Craig Krull Gallery: 2525 Michigan Ave., B-3, Santa Monica (Bergamot Station Arts Complex) craigkrull.com.
Art in America
September 2007
By Constance Mallinson
ROBIN MITCHELL at Jancar Gallery
In this group of small gouaches on paper done over the last six years, Robin Mitchell draws from a lexicon of abstracted florals, vines, branches, sunbursts, buds, pods, microscopic life, ganglia and spermatozoa, all afloat on washy grounds of color. Compositions are either centrally organized in vortices to create pulsing moire or spinning effects, or dynamically lined up in vertical or horizontal patterns. The shapes are archetypal and recall forms from Egyptian hieroglyphics and stylized decorative borders, Eastern mandalas, early modernist abstraction or popular 1950s design motifs. With the chromatics high-keyed and close-valued-- like fluorescent spring greens and turquoises next to cadmium reds and oranges all laid down in the quick, assured strokes gouache requires--her images seem to vibrate and quiver in their electromagnetic fields.

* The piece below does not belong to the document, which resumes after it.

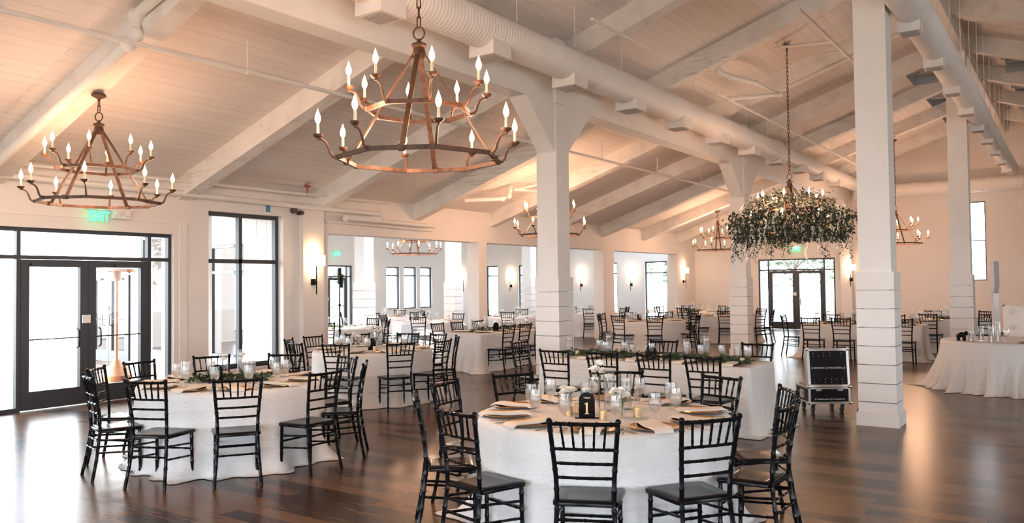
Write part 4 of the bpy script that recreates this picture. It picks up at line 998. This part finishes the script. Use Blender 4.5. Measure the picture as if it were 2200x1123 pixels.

Mitchell's heightened sense of the spirit and rhythms in nature is heir to Arthur Dove's and Charles Burchfield's investigations of a life force beyond mere appearances and their extension of Romantic nature philosophy into the 20th century. Mitchell strives for a similar mystical, transcendent quality but with the added influence of '60s psychedelia. Several of the "flower power" paintings, with their bold paint-stroke petals radiating from the center like ejaculatory starbursts, are layered over spirals, concentric circles, daubs and dots of paint or multicolored checkerboards, simulating the trance-inducing, ecstatic charge so associated with hippie esthetics. In an untitled work from 2004, hot-colored, leafless tree forms layered over thin brushy orbs and transparent veils of pigment spring up rankly, as if on the verge of outgrowing the confines of the paper. A 2006 work employs similar space-defying acts with its optically oscillating bands of warm and cool color at play in pools of tiny floating colored dots--like a visual translation of a musical score in which the notes and bars are polychromed and infinitely tiered. Both a highly energized surface and an illusion of deep space at once, the painting invites meditation on states of consciousness as well as the cosmos.
If Mitchell seems too nostalgic for the sincerity of early modernism or the '60s subculture's belief that encounters with altered states would open minds to effect critical change, her work is nevertheless notable for its visionary power. At a time when, as philosopher David Michael Levin claims, we are "crying for a vision" to reconstruct our relationship with the environment, the use of archetypal "transhistorical" patterns such as Mitchell's can transform our sense of vision. Whether seeking to connect the human psyche more deeply with its natural sources or presenting a rapturous response to the beauty of organic form, she makes these small paintings seem epic.